Uncertain I have left entire shopping trolleys mid aisle, school playgrounds in shame, my parents house in ruins and I am at my wits end as to how to subdue this unleashed force I have produced.

However I just keep him out of doors as much as possible and like www follow Toddler tamings smash and grab (or online!) shopping principle and daily repeat the mantra it's just a phase it's just a phase.
I'm with codswallop on this too - vive la difference!

bubbly · 24/06/2003 13:59

Sorry left off that I agree taht ssmacking to say stop hitting could appear to be mixed mesage. I take his hand andsay 'that hurts I dont like it' and put him down straight away and walk away. If I need to demonstrate apology to the parent of another child I will remove him quietly from the room after saying the above and keep him out of the room for a bit.

moosh · 24/06/2003 18:24

I think it is a phase ds has been through thiss too they need to establish their right to play with certain toys. Like you I discplined my ds but it never really did any good. He doesn't hit anymore but he answers back and tells people, "I don't like you". It is soooooooooo embarassing but I have been told that once they start school nearer 4 yr age they begin to calm down. Seems like a long time to wait doesn't it my ds 3.5 but I wouldn't make to big a deal out of it, but do what I did and give a few warnings and if no joy, take him away from where he is as a punishment. Good luck!

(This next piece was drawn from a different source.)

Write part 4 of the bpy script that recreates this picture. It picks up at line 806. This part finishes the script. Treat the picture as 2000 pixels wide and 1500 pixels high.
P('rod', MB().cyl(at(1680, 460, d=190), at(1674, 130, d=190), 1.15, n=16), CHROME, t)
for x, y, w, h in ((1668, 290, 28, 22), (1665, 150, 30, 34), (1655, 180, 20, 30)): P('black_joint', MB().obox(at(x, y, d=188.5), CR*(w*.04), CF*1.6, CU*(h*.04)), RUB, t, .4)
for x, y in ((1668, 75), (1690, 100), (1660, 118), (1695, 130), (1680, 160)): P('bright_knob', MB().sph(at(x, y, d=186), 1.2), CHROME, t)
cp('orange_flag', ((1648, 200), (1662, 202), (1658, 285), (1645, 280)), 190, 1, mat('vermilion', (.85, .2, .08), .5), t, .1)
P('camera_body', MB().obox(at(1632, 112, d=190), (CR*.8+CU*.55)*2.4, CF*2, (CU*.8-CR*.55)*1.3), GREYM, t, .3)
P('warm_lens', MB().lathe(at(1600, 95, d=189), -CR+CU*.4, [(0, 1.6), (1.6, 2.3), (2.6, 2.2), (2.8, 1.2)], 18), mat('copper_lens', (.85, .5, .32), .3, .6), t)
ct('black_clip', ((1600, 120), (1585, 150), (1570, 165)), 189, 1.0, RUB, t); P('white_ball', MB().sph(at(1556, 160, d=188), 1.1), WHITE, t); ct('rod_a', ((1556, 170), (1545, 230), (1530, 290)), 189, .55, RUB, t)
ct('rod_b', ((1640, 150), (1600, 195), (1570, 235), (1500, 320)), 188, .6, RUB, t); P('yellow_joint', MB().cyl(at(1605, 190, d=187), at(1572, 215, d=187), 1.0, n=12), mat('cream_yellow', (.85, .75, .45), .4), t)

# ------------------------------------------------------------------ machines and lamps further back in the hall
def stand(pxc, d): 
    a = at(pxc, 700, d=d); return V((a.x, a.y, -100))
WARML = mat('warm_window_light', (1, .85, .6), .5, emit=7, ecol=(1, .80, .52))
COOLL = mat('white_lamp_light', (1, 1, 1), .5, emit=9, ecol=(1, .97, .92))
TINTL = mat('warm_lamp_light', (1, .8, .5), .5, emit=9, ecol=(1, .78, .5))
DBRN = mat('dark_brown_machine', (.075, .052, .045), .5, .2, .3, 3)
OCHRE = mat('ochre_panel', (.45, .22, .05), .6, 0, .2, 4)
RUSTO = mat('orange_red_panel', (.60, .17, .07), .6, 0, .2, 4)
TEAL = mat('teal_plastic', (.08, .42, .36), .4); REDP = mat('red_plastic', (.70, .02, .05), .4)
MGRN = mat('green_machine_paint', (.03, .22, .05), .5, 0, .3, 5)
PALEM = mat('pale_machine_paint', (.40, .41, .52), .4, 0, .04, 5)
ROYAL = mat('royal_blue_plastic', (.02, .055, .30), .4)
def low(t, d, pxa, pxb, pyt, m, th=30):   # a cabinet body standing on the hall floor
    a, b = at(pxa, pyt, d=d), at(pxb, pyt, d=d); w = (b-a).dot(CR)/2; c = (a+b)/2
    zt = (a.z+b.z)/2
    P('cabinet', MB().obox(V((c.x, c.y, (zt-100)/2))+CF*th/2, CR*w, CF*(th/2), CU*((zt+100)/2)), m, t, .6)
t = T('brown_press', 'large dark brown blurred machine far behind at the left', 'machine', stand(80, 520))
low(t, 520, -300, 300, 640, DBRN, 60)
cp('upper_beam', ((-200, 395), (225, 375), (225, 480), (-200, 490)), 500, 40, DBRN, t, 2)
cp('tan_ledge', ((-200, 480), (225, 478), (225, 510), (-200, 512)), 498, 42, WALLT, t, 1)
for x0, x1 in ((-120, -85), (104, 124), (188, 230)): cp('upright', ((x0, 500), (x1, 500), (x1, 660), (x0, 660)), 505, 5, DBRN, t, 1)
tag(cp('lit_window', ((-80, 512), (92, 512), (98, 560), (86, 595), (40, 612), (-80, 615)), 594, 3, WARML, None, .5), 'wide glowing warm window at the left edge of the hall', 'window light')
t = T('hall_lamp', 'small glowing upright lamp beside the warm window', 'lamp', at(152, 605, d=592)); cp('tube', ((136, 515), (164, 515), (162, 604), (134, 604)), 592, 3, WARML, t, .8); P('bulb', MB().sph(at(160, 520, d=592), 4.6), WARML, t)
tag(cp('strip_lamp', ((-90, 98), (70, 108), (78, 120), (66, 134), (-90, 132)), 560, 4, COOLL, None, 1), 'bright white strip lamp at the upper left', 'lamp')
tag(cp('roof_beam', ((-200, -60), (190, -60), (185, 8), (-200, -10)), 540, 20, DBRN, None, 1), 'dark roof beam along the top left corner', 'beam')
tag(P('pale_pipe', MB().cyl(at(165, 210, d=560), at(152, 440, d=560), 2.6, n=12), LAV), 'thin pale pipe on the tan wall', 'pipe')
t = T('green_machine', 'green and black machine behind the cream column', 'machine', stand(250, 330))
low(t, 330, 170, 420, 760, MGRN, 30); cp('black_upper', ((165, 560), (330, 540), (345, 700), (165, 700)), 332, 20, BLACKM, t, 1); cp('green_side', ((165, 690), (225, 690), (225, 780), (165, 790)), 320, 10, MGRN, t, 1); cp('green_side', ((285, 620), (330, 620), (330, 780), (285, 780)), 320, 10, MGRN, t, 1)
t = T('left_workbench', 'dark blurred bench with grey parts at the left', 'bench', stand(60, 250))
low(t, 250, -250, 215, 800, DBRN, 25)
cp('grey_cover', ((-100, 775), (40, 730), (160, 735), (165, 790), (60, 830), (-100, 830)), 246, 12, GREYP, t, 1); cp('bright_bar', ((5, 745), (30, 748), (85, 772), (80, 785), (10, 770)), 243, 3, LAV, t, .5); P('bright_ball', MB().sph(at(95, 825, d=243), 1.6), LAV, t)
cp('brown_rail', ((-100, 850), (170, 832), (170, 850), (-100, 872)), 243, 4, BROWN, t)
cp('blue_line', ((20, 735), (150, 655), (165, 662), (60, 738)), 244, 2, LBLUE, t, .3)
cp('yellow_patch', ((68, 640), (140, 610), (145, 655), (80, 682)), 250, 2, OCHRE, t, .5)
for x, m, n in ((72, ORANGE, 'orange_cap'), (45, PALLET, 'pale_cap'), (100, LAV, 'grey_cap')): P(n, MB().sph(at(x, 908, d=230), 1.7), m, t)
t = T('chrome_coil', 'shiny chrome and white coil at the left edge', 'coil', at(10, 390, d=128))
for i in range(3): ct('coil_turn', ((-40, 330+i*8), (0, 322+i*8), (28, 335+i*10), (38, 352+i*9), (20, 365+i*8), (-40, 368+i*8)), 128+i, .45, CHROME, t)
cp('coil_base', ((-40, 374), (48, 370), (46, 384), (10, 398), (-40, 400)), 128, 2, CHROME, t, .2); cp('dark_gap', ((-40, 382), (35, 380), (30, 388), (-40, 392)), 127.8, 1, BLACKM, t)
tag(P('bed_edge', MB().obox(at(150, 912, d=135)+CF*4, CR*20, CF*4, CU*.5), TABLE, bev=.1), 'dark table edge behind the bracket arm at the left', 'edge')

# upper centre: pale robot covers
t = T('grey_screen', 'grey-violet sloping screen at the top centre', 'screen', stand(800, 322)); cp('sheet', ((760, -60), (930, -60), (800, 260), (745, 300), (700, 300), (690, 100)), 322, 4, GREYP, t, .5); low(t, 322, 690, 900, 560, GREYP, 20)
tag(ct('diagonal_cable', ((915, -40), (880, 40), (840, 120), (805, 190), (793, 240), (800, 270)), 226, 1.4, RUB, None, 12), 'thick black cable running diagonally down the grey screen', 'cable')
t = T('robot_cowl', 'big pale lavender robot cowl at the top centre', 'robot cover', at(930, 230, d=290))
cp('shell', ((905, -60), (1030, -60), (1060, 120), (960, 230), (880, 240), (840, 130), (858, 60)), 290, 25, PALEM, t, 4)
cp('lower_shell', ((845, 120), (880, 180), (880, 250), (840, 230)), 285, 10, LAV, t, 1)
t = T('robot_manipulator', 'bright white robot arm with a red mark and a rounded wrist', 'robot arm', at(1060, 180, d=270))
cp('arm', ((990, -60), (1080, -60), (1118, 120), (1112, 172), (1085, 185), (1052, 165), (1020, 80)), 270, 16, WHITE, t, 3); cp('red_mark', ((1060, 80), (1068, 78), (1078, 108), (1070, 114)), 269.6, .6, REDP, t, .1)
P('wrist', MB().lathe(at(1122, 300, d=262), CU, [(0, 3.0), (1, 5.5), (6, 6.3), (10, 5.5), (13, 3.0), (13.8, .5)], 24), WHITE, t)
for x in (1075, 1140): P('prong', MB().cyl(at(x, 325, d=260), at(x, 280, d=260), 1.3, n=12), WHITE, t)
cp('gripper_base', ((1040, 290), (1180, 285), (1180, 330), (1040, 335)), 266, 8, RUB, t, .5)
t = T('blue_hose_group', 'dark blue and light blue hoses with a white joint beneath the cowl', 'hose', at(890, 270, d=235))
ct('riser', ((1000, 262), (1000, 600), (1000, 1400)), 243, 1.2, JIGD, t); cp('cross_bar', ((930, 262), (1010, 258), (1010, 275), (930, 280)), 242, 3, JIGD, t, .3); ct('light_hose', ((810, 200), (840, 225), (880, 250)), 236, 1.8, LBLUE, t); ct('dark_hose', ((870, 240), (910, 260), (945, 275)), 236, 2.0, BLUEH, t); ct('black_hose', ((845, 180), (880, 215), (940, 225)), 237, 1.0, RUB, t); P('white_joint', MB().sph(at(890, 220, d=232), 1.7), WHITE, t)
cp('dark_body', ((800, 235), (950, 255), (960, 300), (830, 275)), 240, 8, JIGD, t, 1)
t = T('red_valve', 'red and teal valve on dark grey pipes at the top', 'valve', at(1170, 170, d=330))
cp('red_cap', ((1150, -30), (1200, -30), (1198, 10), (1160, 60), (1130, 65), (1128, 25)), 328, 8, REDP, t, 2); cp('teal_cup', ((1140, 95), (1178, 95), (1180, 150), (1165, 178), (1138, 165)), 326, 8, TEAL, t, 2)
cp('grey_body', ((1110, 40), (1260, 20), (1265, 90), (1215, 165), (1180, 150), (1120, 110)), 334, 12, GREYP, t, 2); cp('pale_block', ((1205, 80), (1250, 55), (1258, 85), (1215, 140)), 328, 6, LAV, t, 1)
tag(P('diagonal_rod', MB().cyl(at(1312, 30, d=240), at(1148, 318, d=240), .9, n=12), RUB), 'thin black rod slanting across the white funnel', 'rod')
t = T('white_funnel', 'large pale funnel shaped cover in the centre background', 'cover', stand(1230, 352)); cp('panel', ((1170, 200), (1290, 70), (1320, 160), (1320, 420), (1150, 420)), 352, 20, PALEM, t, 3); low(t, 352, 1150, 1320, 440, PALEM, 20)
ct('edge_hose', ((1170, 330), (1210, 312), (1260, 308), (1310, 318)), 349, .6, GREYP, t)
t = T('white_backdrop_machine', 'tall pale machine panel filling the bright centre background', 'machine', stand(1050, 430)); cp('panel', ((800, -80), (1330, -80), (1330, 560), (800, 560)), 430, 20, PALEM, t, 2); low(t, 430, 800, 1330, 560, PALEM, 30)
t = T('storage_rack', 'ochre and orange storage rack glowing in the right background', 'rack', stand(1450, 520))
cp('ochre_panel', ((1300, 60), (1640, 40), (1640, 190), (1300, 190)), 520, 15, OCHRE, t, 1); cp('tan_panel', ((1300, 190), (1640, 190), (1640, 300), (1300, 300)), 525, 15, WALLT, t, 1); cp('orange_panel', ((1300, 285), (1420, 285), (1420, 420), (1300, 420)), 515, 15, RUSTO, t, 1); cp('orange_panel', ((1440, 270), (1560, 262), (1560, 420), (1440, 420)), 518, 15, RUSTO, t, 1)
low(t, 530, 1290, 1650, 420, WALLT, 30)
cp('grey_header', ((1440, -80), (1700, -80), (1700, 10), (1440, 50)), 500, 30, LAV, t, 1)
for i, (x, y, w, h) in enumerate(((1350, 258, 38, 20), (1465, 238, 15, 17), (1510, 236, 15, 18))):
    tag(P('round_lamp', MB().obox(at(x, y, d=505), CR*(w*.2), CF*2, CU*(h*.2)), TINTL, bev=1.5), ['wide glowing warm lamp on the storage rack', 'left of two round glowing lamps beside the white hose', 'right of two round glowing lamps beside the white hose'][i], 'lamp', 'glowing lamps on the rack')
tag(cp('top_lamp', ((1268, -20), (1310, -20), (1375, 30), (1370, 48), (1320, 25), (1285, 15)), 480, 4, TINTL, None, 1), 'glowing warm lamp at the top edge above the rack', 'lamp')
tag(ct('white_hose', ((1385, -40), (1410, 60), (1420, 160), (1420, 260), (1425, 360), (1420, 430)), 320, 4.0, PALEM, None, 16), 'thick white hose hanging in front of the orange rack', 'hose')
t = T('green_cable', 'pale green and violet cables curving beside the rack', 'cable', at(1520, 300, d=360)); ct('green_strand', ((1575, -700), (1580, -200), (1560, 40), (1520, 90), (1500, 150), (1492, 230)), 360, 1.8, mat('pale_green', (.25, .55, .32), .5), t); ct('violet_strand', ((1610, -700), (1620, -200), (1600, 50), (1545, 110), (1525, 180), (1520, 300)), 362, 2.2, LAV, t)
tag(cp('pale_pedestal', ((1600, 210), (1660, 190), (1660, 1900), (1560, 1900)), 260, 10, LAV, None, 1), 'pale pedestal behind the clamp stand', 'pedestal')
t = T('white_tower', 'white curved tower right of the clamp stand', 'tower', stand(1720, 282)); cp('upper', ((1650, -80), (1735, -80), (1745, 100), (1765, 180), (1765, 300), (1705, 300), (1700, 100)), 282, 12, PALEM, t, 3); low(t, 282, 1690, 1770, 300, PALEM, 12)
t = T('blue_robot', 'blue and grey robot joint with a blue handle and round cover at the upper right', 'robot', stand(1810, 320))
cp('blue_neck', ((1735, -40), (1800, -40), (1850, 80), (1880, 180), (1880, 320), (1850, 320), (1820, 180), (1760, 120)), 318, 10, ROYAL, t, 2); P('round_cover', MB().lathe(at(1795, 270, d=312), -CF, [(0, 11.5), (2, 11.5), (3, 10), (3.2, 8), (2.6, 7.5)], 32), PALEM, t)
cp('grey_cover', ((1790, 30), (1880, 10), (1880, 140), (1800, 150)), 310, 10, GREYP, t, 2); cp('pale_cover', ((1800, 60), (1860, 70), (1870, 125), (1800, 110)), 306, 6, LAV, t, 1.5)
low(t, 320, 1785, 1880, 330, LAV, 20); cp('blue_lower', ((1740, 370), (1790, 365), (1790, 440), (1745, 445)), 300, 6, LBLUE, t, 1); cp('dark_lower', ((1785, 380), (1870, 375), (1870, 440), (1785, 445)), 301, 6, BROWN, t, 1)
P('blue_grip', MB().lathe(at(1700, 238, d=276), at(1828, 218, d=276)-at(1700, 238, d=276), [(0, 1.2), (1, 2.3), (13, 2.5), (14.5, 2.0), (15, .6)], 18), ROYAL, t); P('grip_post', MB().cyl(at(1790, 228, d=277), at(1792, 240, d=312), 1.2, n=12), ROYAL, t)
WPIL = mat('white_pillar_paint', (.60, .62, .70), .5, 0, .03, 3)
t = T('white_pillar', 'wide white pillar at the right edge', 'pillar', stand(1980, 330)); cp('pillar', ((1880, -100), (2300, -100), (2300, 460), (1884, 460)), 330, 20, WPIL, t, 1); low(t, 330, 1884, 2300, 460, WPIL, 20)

lilymum · 25/06/2003 13:15

I think this issue is almost more distressing for the parents of the children involved than for the children. As long as you are acknowledging your child's behaviour and trying to help them behave in a more acceptable way, then you're doing well. It doesn't stop overnight, but they definitely grow out of it as they approach school age - they probably figure out they'll wind up with no playmates unless they stop. I had a good friend who's son was always upsetting younger children by hitting them. She used to ignore his behaviour which was incredibly frustrating for us all. I don't think she ever realised it, but it stopped us inviting them over to our houses to play because we knew she wouldn't acknowlege he was doing anything wrong.